James and Helen Farrara appeal from a judgment and from an order denying their motion for a new trial. They were convicted by the court of the crime of bookmaking. Section 337a of the Penal Code. James Farrara admitted that he had theretofore suffered two convictions under the Mann act, and had served terms in federal prisons for those offenses. The two defendants were granted three years probation, with the first ninety days to be served in the county jail.

In his brief, James Farrara summarizes the facts as follows:

‘Officers observed James Farrara approach a parked automobile, and enter it, and they at the same time also entered, and had him drive a block away at which time he was searched.

‘Exhibit 1 (National Daily Reporter, 10/27/54) and Exhibit 2, (Sheets of Paper) were found on his person, together with a key which opened the door at 729 1/2 South Cocharn (Exhibit 7). That one of the sheets found at 729 1/2 South Cochran was, in the opinion of the handwriting expert, written by him.’

Mr. Farrara contends that the evidence is insufficient to sustain the judgment; that there was illegal searxh and seizure; and that the venue of the crime was not proved. He argues that the police officers had no right to arrest him, and that they therefore violated his constitutional right to be secure in his person against unreasonable searches.

Helen Farrara contends that the evidence against her did not establish her guilt.

There is no merit to any of these contentions.

It is elementary in criminal law that a police officer may make an arrest when he has reasonable cause to believe a person has committed a felony. Penal Code, Section 836.

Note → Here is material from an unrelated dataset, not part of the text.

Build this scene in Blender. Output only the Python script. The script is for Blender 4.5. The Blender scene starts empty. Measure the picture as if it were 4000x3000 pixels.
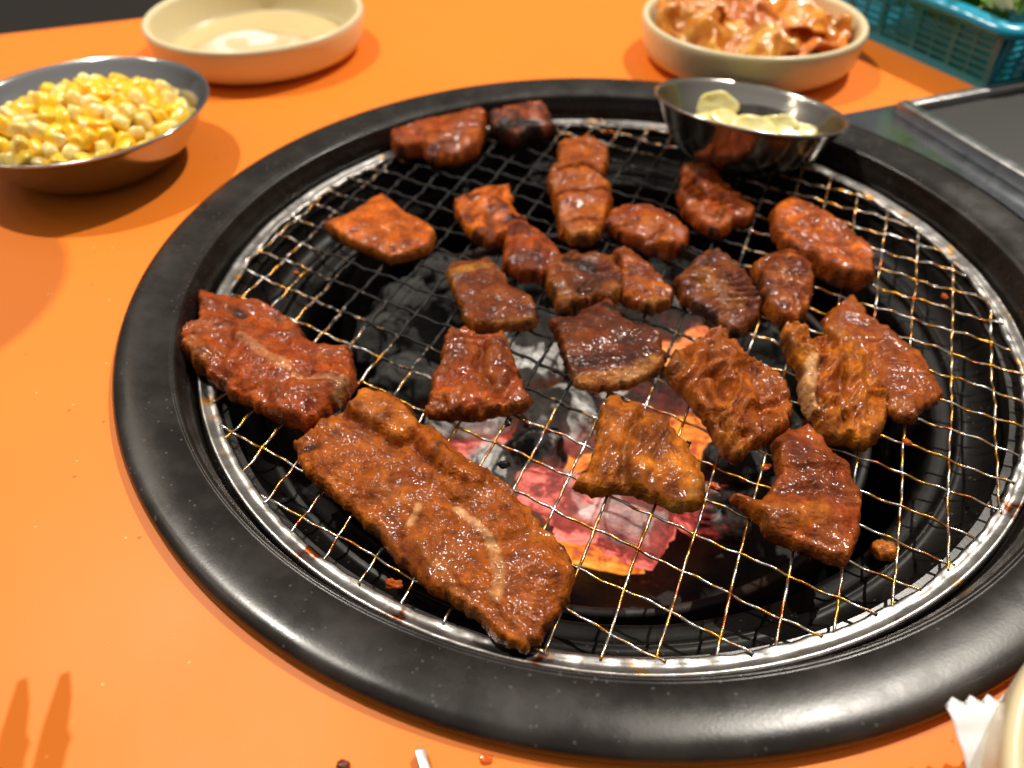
import bpy, bmesh, math, random
import numpy as np
from mathutils import Vector, Matrix, geometry

random.seed(7)
SC = bpy.context.scene
COL = SC.collection
R = math.radians

# ------------------------------------------------------------------ camera
CAM = np.array([0.0, -0.255265, 0.187663])
PITCH, YAW, ROLL, FPX = 0.7774, -0.1544, -0.0063, 2949.7
FW = np.array([math.sin(YAW) * math.cos(PITCH), math.cos(YAW) * math.cos(PITCH), -math.sin(PITCH)])
RT = np.cross(FW, [0, 0, 1]); RT /= np.linalg.norm(RT)
UPV = np.cross(RT, FW)
RT, UPV = RT * math.cos(ROLL) + UPV * math.sin(ROLL), -RT * math.sin(ROLL) + UPV * math.cos(ROLL)
cam_data = bpy.data.cameras.new('camera')
cam = bpy.data.objects.new('camera', cam_data)
COL.objects.link(cam)
cam_data.sensor_width = 36.0
cam_data.sensor_fit = 'HORIZONTAL'
cam_data.lens = FPX / 4000 * 36
cam_data.clip_start = 0.005
cam_data.clip_end = 50
cam_data.dof.use_dof = True
cam_data.dof.focus_distance = 0.228
cam_data.dof.aperture_fstop = 8.5
cam.matrix_world = Matrix(((RT[0], UPV[0], -FW[0], CAM[0]), (RT[1], UPV[1], -FW[1], CAM[1]),
                           (RT[2], UPV[2], -FW[2], CAM[2]), (0, 0, 0, 1)))
SC.camera = cam

# ------------------------------------------------------------------ world, lamps, exposure
world = bpy.data.worlds.new('World')
SC.world = world
world.use_nodes = True
bg = world.node_tree.nodes['Background']
_wt = world.node_tree
_tc = _wt.nodes.new('ShaderNodeTexCoord'); _sx = _wt.nodes.new('ShaderNodeSeparateXYZ'); _cr = _wt.nodes.new('ShaderNodeValToRGB')
_wt.links.new(_tc.outputs['Generated'], _sx.inputs[0]); _wt.links.new(_sx.outputs['Z'], _cr.inputs[0]); _wt.links.new(_cr.outputs[0], bg.inputs[0])
_cr.color_ramp.elements[0].position = 0.0; _cr.color_ramp.elements[0].color = (.22, .19, .16, 1)
_cr.color_ramp.elements[1].position = 0.85; _cr.color_ramp.elements[1].color = (1.0, .93, .84, 1)
bg.inputs[1].default_value = 0.29


def lamp(name, loc, power, radius, color):
    d = bpy.data.lights.new(name, 'POINT')
    d.energy = power; d.shadow_soft_size = radius; d.color = color
    o = bpy.data.objects.new(name, d)
    o.location = loc
    COL.objects.link(o)


lamp('ceiling_spot', (-0.93, 0.50, 1.90), 104, 0.020, (1.0, 0.93, 0.82))
lamp('ceiling_spot', (0.70, 1.00, 1.90), 150, 0.007, (1.0, 0.93, 0.82))
for i in range(4):
    lamp('pendant_lamp', (-1.5 + 0.1 * i, -0.2 + 0.42 * i, 1.5), 3.0, 0.05, (1.0, 0.86, 0.66))

SC.view_settings.view_transform = 'Standard'
SC.view_settings.look = 'None'
SC.view_settings.gamma = 1.0
SC.view_settings.exposure = 0.28
SC.view_settings.use_curve_mapping = False
SC.cycles.use_denoising = True
SC.cycles.caustics_reflective = False
SC.cycles.caustics_refractive = False
SC.cycles.sample_clamp_indirect = 4.0
SC.cycles.max_bounces = 8


# ------------------------------------------------------------------ helpers
def U(pts, z=0.0, k=4000 / 2212):
    """photo pixel (2212-wide view by default) -> point of the plane at height z (numpy)"""
    p = np.atleast_2d(np.array(pts, float)) * k
    D = ((p[:, 0] - 2000) / FPX)[:, None] * RT - ((p[:, 1] - 1500) / FPX)[:, None] * UPV + FW
    t = (z - CAM[2]) / D[:, 2]
    return CAM + t[:, None] * D


rng = np.random.default_rng(3)
_perm = rng.permutation(512)
_perm = np.concatenate([_perm, _perm, _perm])
_grad = rng.normal(size=(512, 3)); _grad /= np.linalg.norm(_grad, axis=1)[:, None]


def pn(p):
    """vectorised 3-D gradient noise, about -1..1"""
    p = np.asarray(p, float)
    if p.shape[1] == 2:
        p = np.c_[p, np.full(len(p), .37)]
    i = np.floor(p).astype(int); f = p - i
    w = f * f * f * (f * (f * 6 - 15) + 10)
    out = 0
    for dx in (0, 1):
        for dy in (0, 1):
            for dz in (0, 1):
                h = _perm[(_perm[(_perm[(i[:, 0] + dx) % 512] + i[:, 1] + dy) % 512] + i[:, 2] + dz) % 512] % 512
                g = _grad[h]
                d = f - np.array([dx, dy, dz])
                ww = (w[:, 0] if dx else 1 - w[:, 0]) * (w[:, 1] if dy else 1 - w[:, 1]) * (w[:, 2] if dz else 1 - w[:, 2])
                out = out + ww * (g * d).sum(1)
    return out * 1.6


def fbm(p, octv=4, gain=.5):
    a, s, o = 1.0, 1.0, 0
    for _ in range(octv):
        o = o + a * pn(np.asarray(p) * s + 17.3 * s); a *= gain; s *= 2.03
    return o


def sstep(a, b, x):
    t = np.clip((x - a) / (b - a), 0, 1)
    return t * t * (3 - 2 * t)


def mesh(name, verts, faces, mat=None, parent=None, smooth=True, cols=None, origin=None):
    me = bpy.data.meshes.new(name)
    verts = np.asarray(verts, float)
    if origin is not None:
        verts = verts - np.asarray(origin)
    me.from_pydata(verts.tolist(), [], [list(map(int, f)) for f in faces])
    me.polygons.foreach_set('use_smooth', [smooth] * len(me.polygons))
    if cols is not None:
        for nm, arr in cols.items():
            a = me.attributes.new(nm, 'FLOAT_COLOR', 'POINT')
            a.data.foreach_set('color', np.c_[arr, np.ones(len(arr))].astype(np.float32).ravel())
    me.update()
    return link(name, me, mat, parent, origin)


def link(name, me, mat=None, parent=None, origin=None):
    o = bpy.data.objects.new(name, me)
    COL.objects.link(o)
    if mat is not None and len(me.materials) == 0:
        me.materials.append(mat)
    if origin is not None:
        o.location = [float(v) for v in origin]
    if parent is not None:
        o.parent = parent
        if origin is not None:
            o.location = Vector([float(v) for v in origin]) - parent.location
    return o


def tag(o, label=None, cat=None, group=None, kind=None):
    if label: o['label'] = label
    if cat: o['category'] = cat
    if group: o['group'] = group
    if kind: o['kind'] = kind
    return o


def empty(name, loc):
    o = bpy.data.objects.new(name, None)
    o.empty_display_size = 0.01
    o.location = loc
    COL.objects.link(o)
    return o


def lathe_vf(profile, n=96, closed=False, rmod=None):
    prof = np.array(profile, float)
    m = len(prof)
    a = np.arange(n) * 2 * math.pi / n
    V = np.zeros((m, n, 3))
    V[:, :, 0] = prof[:, :1] * np.cos(a); V[:, :, 1] = prof[:, :1] * np.sin(a); V[:, :, 2] = prof[:, 1:2]
    F = []
    for i in range(m if closed else m - 1):
        i2 = (i + 1) % m
        for j in range(n):
            j2 = (j + 1) % n
            F.append((i * n + j, i * n + j2, i2 * n + j2, i2 * n + j))
    return V.reshape(-1, 3), F


def chaikin(pts, it=2, closed=False):
    p = np.array(pts, float)
    for _ in range(it):
        if closed:
            q = np.roll(p, -1, 0)
            p = np.stack([.75 * p + .25 * q, .25 * p + .75 * q], 1).reshape(-1, p.shape[1])
        else:
            a, b = p[:-1], p[1:]
            m = np.stack([.75 * a + .25 * b, .25 * a + .75 * b], 1).reshape(-1, p.shape[1])
            p = np.vstack([p[:1], m[1:-1], p[-1:]])
    return p


def lathe(name, profile, mat, parent=None, n=96, smooth_it=2, loc=(0, 0, 0), closed=False):
    p = chaikin(profile, smooth_it, closed) if smooth_it else profile
    V, F = lathe_vf(p, n, closed)
    return mesh(name, V, F, mat, parent, origin=None) if loc is None else place(mesh(name, V, F, mat, parent), loc, parent)


def place(o, loc, parent=None):
    if parent is None:
        o.location = loc
    return o


def box(name, x0, x1, y0, y1, z0, z1, mat, parent=None, bevel=0.0):
    bm = bmesh.new()
    bmesh.ops.create_cube(bm, size=1)
    for v in bm.verts:
        v.co = Vector(((x0 + x1) / 2 + v.co.x * (x1 - x0), (y0 + y1) / 2 + v.co.y * (y1 - y0), (z0 + z1) / 2 + v.co.z * (z1 - z0)))
    if bevel:
        bmesh.ops.bevel(bm, geom=list(bm.edges), offset=bevel, segments=3, affect='EDGES', profile=.5)
    me = bpy.data.meshes.new(name)
    bm.to_mesh(me); bm.free()
    me.polygons.foreach_set('use_smooth', [bevel > 0] * len(me.polygons))
    return link(name, me, mat, parent)


def seg_dist(P, A, B):
    """distance of points P (n,2) to polyline segments A->B (m,2)"""
    out = np.full(len(P), 1e9)
    for a, b in zip(A, B):
        d = b - a; L = max(d @ d, 1e-14)
        t = np.clip(((P - a) @ d) / L, 0, 1)
        q = P - (a + t[:, None] * d)
        out = np.minimum(out, (q * q).sum(1))
    return np.sqrt(out)


def inside(P, poly):
    x, y = P[:, 0], P[:, 1]
    c = np.zeros(len(P), bool)
    for a, b in zip(poly, np.roll(poly, -1, 0)):
        cond = (a[1] > y) != (b[1] > y)
        with np.errstate(divide='ignore', invalid='ignore'):
            xi = (b[0] - a[0]) * (y - a[1]) / (b[1] - a[1]) + a[0]
        c ^= cond & (x < xi)
    return c


def resample(p, step, closed=True):
    q = np.vstack([p, p[:1]]) if closed else p
    L = np.r_[0, np.cumsum(np.linalg.norm(np.diff(q, axis=0), axis=1))]
    n = max(int(L[-1] / step), 8)
    s = np.linspace(0, L[-1], n, endpoint=not closed)
    return np.c_[[np.interp(s, L, q[:, k]) for k in range(q.shape[1])]].T


# ------------------------------------------------------------------ materials
class NT:
    def __init__(s, name):
        s.m = bpy.data.materials.new(name); s.m.use_nodes = True
        s.t = s.m.node_tree; s.n = s.t.nodes; s.l = s.t.links
        s.b = s.n['Principled BSDF']; s.out = s.n['Material Output']

    def add(s, typ, **kw):
        n = s.n.new(typ)
        for k, v in kw.items():
            if k.startswith('i_'):
                key = k[2:]
                key = int(key) if key.isdigit() else key.replace('_', ' ')
                n.inputs[key].default_value = v
            else:
                setattr(n, k, v)
        return n

    def lk(s, a, b): s.l.new(a, b)

    def coord(s, kind='Object'):
        return s.add('ShaderNodeTexCoord').outputs[kind]

    def noise(s, vec, scale, detail=4, rough=.55, dist=0):
        n = s.add('ShaderNodeTexNoise', i_Scale=scale, i_Detail=detail, i_Roughness=rough, i_Distortion=dist)
        if vec is not None: s.lk(vec, n.inputs['Vector'])
        return n.outputs['Fac']

    def ramp(s, fac, stops, interp='LINEAR'):
        r = s.add('ShaderNodeValToRGB'); r.color_ramp.interpolation = interp
        e = r.color_ramp.elements
        while len(e) > 1: e.remove(e[-1])
        e[0].position = stops[0][0]; e[0].color = col(stops[0][1])
        for p, c in stops[1:]:
            x = e.new(p); x.color = col(c)
        s.lk(fac, r.inputs[0])
        return r.outputs[0]

    def mix(s, fac, a, b, blend='MIX'):
        m = s.add('ShaderNodeMix', data_type='RGBA', blend_type=blend)
        for sock, v in ((m.inputs[0], fac), (m.inputs[6], a), (m.inputs[7], b)):
            if isinstance(v, (int, float)): sock.default_value = v
            elif isinstance(v, tuple): sock.default_value = col(v)
            else: s.lk(v, sock)
        return m.outputs[2]

    def math(s, op, a, b=None, clamp=False):
        m = s.add('ShaderNodeMath', operation=op, use_clamp=clamp)
        for sock, v in ((m.inputs[0], a), (m.inputs[1], b)):
            if v is None: continue
            if isinstance(v, (int, float)): sock.default_value = v
            else: s.lk(v, sock)
        return m.outputs[0]

    def mapr(s, v, a, b, c, d):
        m = s.add('ShaderNodeMapRange', i_1=a, i_2=b, i_3=c, i_4=d)
        s.lk(v, m.inputs[0]); return m.outputs[0]

    def bump(s, h, strength, dist, normal=None):
        b = s.add('ShaderNodeBump', i_Strength=strength, i_Distance=dist)
        s.lk(h, b.inputs['Height'])
        if normal is not None: s.lk(normal, b.inputs['Normal'])
        return b.outputs[0]

    def set(s, **kw):
        for k, v in kw.items():
            sock = s.b.inputs[k.replace('_', ' ')]
            if isinstance(v, (int, float)): sock.default_value = v
            elif isinstance(v, tuple): sock.default_value = col(v) if len(v) in (3, 4) and sock.type == 'RGBA' else v
            else: s.lk(v, sock)
        return s


def col(c):
    if isinstance(c, (int, float)): return (c, c, c, 1)
    return tuple(c) + (1,) if len(c) == 3 else tuple(c)


def plain(name, c, rough=.5, metal=0.0, **kw):
    t = NT(name); t.set(Base_Color=c, Roughness=rough, Metallic=metal, **kw)
    return t.m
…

It is also elementary state and federal law that a search incident to a lawful arrest may be made by police officers without a search warrant. In re Dixon, 41 Cal.2d 756, 761, 264 P.2d 513; Harris v. United States, 331 U.S. 145, 67 S.Ct. 1098, 91 L.Ed. 1399; and see 79 C.J.S., Searches and Seizures, § 26, p. 795.

Defendant argues that the law established by our Supreme Court in People v. Cahan, 44 Cal.2d 434, 282 P.2d 905, compels a reversal in his case. But the Cahan case does not abrogate the law just stated. The Cahan case limits what police officers may do when they suspect that a person is committing a felony, and desire to secure evidence to prove their suspicion. That limitation is not applicable under the facts in this case.

As required by our law, this Court has reviewed the record. The case for the people was submitted on the reporter's transcript of the preliminary examination. Neither defendant took the stand to deny the charges, at the preliminary examination or in the Superior Court.

The arresting officer testified that he took from Mr. Farrara's person a scratch sheet, the National Daily Reporter, and numerous pieces of note book paper containing pencil notations; that the latter papers are called betting markers; and that these memoranda established the fact that defendant had been placing bets on horse races. Another witness testified that pencil notations on the betting markers were in Mr. Farrara's handwriting. Comparison of the notations on the betting markers with information in the National Daily Reporter indicated the index numbers of horses running on local race tracks, together with amounts of money wagered and mutuel payoffs. This was sufficient proof of the crime charged.

So far as Mrs. Farrara is concerned, the evidence is that similar memoranda were taken from her possession in a room at the address on South Cochran Street, and that she admitted having written notations on some of the betting markers, and also that she had been taking bets over the telephone.

Evidence as to venue was sufficient in both cases. The arrests were made in Los Angeles county. Venue is a question of fact. People v. Megladdery, 40 Cal.App.2d 748, 762, 106 P.2d 84. Applying the principle stated in People v. West, 34 Cal.App.2d 55, 59, 93 P.2d 153, the trier of fact in this case was justified in finding the venue in Los Angeles county. South Cochran is a well-known street in the city and county of Los Angeles.

The judgment and the order are, and each of them is, affirmed.

DRAPEAU, Justice.

WHITE, P. J., and DORAN, J., concur.